Q: The book moves back and forth in time. Did you write it more or less in the order in which it appears, or did you move pieces of it around as you worked on it?

A: I actually pretty much wrote it in the order in which it appears. There was some moving around in revision, and my editor made some great suggestions for tightening a few sequences. But somehow I needed to make it in that order.

I think it's because the book is, really, a map of Anna's internal world and that has a logic that's personal to her more than a result of a particular narrative strategy. I always wanted to stay as close to her as possible, and that's the way she manifested to me, if that doesn't sound too mystical.

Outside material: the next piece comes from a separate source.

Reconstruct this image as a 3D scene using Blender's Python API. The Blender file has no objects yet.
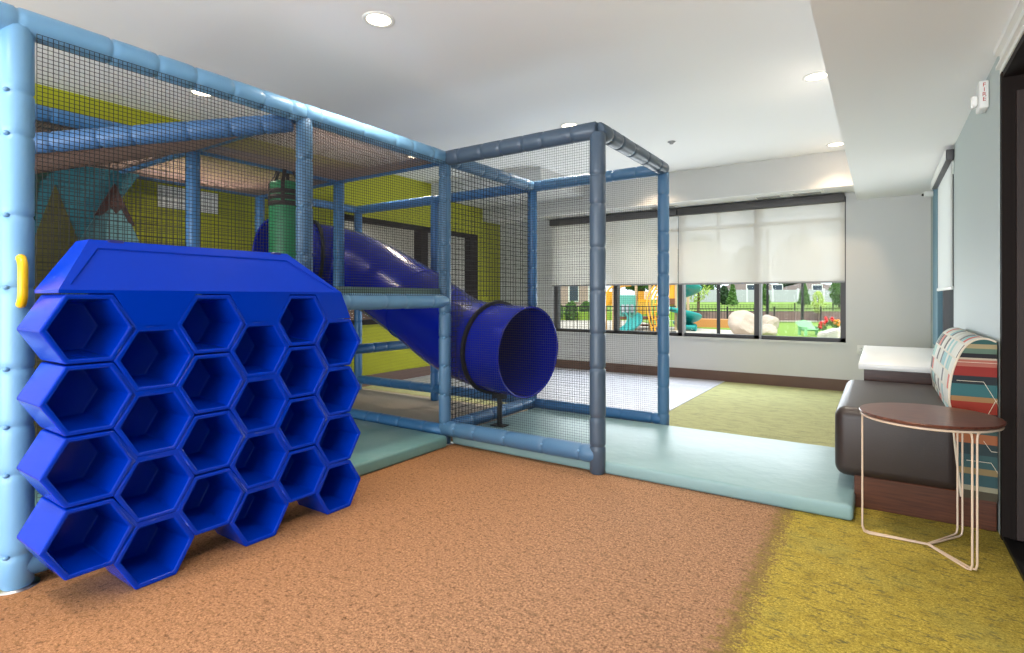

Q: What do you think of Anna's relationship with her father, also a well-known artist (but not a musician)?

A: It's an incredibly important relationship. I don't come from an artistic family as Anna does, and I've always been fascinated by people who do.

How do you find your artistic voice in a family of strong artistic voices? How did, say, the visual artist Kiki Smith find her own voice in relation to her father Tony Smith, a famous minimalist sculptor? Her work is very different from his, and I'm intrigued by that, by the drive it takes to do that.

In Anna's case, she has two big issues in relation to her father. One is that, as an artist who cut buildings and trains into pieces, he worked with mass, literally; he moved matter; whereas she's a musician, and music doesn't have physical mass in that way.

The other issue is that he stopped working, basically, at a certain point. He lost heart. So she's also trying to figure our how one goes on as an artist, what keeps the art going and what stops it. He's her muse, in a way, and her devil, too.

Q: Why did you decide to have most of the book's action take place in Europe?

A: Many musicians play Europe the way Anna does, moving from town to town. And Anna isn't on the first class European tour; she's playing small cities, odd places like a festival in Latvia. That would be a likely tour for someone like Anna, who's trying to make a comeback.

But another reason is that I wanted her to be plunged into a kind of wonderland, a slightly other world. The time zones are different, the languages are different, she's often in places that she only half-understands. That dreamlike, tilted quality of being away from one's usual world is important to the book.

Q: What are you working on now?

A: I have another novel that I've started, but it's very early days. I don't like to talk about things too much before they're finished, but I will say that it's quite different than Wonderland. It's a bit dark, a bit dicey, and thus far it doesn't leave the United States.

Q: Anything else we should know?

A: I'm not sure. Maybe, at the end of the day, I still find that there's a magic performers do that is miraculous to me. I've written this entire book about a performer and I still don't know how they do that. It's a wonderful gift, that one.